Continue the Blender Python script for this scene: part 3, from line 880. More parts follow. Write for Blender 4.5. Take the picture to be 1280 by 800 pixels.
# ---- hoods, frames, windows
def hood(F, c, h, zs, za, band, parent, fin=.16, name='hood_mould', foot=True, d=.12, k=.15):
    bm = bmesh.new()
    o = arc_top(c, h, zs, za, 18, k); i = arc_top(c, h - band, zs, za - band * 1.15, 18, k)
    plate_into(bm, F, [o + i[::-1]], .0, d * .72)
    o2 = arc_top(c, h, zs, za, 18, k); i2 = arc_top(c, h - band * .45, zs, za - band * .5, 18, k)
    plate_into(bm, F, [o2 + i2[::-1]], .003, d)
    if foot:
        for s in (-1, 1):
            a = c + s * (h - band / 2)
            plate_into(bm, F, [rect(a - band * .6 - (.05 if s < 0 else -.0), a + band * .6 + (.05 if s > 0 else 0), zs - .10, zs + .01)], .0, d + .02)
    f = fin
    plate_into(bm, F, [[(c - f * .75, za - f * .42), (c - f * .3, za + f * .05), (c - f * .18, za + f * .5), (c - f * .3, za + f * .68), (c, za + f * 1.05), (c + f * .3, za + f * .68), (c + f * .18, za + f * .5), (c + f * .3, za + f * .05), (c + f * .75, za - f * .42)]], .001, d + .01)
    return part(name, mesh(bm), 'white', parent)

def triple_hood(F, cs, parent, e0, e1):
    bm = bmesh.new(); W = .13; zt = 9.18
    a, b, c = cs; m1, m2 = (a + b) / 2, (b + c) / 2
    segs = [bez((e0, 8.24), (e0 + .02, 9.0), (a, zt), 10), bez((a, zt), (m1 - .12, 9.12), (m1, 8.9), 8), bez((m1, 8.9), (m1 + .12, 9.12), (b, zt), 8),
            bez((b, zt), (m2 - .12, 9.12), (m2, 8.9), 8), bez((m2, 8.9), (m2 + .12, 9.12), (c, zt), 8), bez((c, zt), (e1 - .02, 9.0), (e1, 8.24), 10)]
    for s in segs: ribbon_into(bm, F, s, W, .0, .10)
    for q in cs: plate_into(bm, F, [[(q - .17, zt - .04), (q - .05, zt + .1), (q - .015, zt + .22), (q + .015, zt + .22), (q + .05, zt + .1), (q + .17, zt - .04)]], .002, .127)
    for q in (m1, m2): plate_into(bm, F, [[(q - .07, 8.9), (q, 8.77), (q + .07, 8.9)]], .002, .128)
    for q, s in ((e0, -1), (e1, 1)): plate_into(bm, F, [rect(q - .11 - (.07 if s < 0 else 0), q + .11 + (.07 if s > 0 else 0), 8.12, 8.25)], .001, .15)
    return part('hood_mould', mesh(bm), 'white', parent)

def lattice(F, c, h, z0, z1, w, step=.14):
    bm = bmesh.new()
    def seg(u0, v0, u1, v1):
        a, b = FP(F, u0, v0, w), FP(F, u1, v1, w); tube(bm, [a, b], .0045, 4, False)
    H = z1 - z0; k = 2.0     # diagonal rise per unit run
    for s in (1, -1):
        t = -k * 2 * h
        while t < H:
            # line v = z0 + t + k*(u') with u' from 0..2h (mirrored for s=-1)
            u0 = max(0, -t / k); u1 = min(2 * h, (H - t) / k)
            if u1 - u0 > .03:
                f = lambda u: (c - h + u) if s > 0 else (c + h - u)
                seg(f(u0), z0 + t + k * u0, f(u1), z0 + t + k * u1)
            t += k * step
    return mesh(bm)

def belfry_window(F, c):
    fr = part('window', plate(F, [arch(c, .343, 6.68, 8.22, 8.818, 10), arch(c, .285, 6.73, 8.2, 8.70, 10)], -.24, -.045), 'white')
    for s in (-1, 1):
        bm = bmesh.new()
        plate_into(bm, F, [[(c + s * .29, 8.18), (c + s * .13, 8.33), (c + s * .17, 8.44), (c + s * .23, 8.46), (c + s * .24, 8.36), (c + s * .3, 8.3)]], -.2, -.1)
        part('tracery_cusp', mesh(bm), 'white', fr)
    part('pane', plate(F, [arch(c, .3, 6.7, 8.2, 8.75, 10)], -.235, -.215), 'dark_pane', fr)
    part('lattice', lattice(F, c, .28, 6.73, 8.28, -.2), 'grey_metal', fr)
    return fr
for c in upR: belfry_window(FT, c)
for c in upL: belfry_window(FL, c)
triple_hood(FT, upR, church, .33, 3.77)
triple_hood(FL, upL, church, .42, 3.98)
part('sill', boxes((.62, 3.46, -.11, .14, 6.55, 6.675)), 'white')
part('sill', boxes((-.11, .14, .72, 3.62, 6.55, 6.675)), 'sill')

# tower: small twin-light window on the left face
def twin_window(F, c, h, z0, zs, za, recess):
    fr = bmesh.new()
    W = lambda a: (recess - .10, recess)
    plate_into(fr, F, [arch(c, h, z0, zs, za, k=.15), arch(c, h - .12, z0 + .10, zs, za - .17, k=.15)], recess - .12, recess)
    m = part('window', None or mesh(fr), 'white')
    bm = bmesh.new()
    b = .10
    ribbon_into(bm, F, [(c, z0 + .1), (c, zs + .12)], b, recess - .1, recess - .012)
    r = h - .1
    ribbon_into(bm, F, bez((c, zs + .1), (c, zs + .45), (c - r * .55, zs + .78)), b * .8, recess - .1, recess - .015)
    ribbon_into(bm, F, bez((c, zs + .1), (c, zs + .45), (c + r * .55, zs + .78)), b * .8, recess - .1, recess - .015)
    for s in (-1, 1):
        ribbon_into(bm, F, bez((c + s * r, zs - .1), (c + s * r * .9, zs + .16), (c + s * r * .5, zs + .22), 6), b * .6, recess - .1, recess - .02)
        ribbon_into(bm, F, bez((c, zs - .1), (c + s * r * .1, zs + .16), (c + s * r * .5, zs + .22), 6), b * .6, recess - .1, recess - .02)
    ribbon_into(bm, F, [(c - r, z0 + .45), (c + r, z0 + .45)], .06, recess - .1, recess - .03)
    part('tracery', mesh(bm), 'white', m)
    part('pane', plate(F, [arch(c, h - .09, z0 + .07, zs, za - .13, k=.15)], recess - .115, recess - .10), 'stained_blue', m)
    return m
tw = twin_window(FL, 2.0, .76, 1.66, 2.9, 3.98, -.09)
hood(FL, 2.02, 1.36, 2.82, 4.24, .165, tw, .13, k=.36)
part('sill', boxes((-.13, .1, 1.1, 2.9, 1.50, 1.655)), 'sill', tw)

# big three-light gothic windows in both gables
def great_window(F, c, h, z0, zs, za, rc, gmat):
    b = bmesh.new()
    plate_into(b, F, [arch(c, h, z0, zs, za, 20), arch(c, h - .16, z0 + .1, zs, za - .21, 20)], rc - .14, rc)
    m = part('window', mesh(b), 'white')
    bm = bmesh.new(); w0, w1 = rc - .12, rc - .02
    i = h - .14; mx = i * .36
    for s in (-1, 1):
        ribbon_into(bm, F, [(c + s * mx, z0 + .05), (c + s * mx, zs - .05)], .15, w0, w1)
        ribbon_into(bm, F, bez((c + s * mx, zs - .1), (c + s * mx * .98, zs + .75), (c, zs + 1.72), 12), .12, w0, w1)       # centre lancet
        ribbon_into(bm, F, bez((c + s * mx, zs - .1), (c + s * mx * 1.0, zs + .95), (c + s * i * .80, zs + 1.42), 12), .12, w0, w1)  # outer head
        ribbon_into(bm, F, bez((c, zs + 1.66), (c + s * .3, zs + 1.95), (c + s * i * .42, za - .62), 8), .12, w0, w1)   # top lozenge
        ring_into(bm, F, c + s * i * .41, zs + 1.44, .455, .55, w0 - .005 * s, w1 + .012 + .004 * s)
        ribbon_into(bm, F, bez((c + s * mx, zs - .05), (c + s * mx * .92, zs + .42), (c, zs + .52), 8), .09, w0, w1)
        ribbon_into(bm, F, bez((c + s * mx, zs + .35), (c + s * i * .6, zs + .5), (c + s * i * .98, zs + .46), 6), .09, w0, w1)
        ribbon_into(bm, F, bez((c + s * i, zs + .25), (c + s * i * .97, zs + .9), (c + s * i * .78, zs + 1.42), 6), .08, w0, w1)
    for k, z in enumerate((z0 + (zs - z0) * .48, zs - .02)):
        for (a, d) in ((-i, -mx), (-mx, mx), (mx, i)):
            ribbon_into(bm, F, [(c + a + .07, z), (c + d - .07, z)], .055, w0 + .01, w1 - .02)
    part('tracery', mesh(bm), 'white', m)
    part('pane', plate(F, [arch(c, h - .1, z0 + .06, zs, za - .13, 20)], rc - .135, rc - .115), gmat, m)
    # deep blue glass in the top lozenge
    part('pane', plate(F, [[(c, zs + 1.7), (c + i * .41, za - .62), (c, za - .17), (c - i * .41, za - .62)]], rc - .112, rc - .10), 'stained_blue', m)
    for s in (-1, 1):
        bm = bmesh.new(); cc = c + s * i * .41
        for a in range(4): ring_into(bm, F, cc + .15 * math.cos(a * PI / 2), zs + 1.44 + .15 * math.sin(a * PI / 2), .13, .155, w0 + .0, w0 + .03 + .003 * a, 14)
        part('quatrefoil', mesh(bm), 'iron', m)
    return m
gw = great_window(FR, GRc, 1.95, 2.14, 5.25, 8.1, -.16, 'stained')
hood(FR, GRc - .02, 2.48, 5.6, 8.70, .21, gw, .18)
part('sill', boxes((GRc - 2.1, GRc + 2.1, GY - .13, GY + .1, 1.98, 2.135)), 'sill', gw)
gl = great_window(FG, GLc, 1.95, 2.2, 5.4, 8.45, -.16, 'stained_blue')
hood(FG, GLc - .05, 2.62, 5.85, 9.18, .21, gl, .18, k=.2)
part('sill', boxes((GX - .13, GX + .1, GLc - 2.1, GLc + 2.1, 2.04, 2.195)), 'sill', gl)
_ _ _
— What is expected —
Show the lines of the material that contain the word "from".

— Solution to this exercise —
Continue the Blender Python script for this scene: part 3, from line 880. More parts follow. Write for Blender 4.5. Take the picture to be 1280 by 800 pixels.
            # line v = z0 + t + k*(u') with u' from 0..2h (mirrored for s=-1)